# [PROBLEM TO SOLVE]
Please copy all the lines that follow, word for word.

# [DATA SHOWN]
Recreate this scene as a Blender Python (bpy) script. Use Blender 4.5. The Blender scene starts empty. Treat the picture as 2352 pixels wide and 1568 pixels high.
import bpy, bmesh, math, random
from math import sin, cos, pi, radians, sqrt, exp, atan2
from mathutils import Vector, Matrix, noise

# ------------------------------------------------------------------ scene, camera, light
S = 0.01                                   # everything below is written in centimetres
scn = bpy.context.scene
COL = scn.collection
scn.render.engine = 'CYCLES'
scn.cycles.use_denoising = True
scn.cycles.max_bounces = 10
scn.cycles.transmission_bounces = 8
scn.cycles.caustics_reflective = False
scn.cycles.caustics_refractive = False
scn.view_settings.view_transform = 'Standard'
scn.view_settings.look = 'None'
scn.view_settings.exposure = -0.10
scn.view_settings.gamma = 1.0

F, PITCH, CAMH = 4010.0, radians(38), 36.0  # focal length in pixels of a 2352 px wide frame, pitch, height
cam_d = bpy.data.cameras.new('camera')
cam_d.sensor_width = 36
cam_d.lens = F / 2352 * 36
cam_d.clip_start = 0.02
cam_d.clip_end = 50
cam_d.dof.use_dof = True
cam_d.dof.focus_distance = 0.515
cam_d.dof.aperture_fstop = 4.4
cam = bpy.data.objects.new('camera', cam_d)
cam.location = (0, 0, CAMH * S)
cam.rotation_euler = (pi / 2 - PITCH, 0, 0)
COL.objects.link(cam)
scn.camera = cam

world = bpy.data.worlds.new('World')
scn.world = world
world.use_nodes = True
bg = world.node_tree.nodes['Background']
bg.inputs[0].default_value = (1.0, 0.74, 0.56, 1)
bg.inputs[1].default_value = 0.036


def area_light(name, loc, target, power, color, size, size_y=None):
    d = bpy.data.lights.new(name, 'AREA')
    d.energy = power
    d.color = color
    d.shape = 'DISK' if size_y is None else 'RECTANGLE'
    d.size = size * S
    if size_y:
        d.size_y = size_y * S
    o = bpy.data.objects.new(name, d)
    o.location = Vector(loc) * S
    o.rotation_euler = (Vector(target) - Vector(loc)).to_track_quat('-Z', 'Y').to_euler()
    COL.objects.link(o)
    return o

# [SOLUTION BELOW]
Recreate this scene as a Blender Python (bpy) script. Use Blender 4.5. The Blender scene starts empty. Treat the picture as 2352 pixels wide and 1568 pixels high.
import bpy, bmesh, math, random
from math import sin, cos, pi, radians, sqrt, exp, atan2
from mathutils import Vector, Matrix, noise

# ------------------------------------------------------------------ scene, camera, light
S = 0.01                                   # everything below is written in centimetres
scn = bpy.context.scene
COL = scn.collection
scn.render.engine = 'CYCLES'
scn.cycles.use_denoising = True
scn.cycles.max_bounces = 10
scn.cycles.transmission_bounces = 8
scn.cycles.caustics_reflective = False
scn.cycles.caustics_refractive = False
scn.view_settings.view_transform = 'Standard'
scn.view_settings.look = 'None'
scn.view_settings.exposure = -0.10
scn.view_settings.gamma = 1.0

F, PITCH, CAMH = 4010.0, radians(38), 36.0  # focal length in pixels of a 2352 px wide frame, pitch, height
cam_d = bpy.data.cameras.new('camera')
cam_d.sensor_width = 36
cam_d.lens = F / 2352 * 36
cam_d.clip_start = 0.02
cam_d.clip_end = 50
cam_d.dof.use_dof = True
cam_d.dof.focus_distance = 0.515
cam_d.dof.aperture_fstop = 4.4
cam = bpy.data.objects.new('camera', cam_d)
cam.location = (0, 0, CAMH * S)
cam.rotation_euler = (pi / 2 - PITCH, 0, 0)
COL.objects.link(cam)
scn.camera = cam

world = bpy.data.worlds.new('World')
scn.world = world
world.use_nodes = True
bg = world.node_tree.nodes['Background']
bg.inputs[0].default_value = (1.0, 0.74, 0.56, 1)
bg.inputs[1].default_value = 0.036


def area_light(name, loc, target, power, color, size, size_y=None):
    d = bpy.data.lights.new(name, 'AREA')
    d.energy = power
    d.color = color
    d.shape = 'DISK' if size_y is None else 'RECTANGLE'
    d.size = size * S
    if size_y:
        d.size_y = size_y * S
    o = bpy.data.objects.new(name, d)
    o.location = Vector(loc) * S
    o.rotation_euler = (Vector(target) - Vector(loc)).to_track_quat('-Z', 'Y').to_euler()
    COL.objects.link(o)
    return o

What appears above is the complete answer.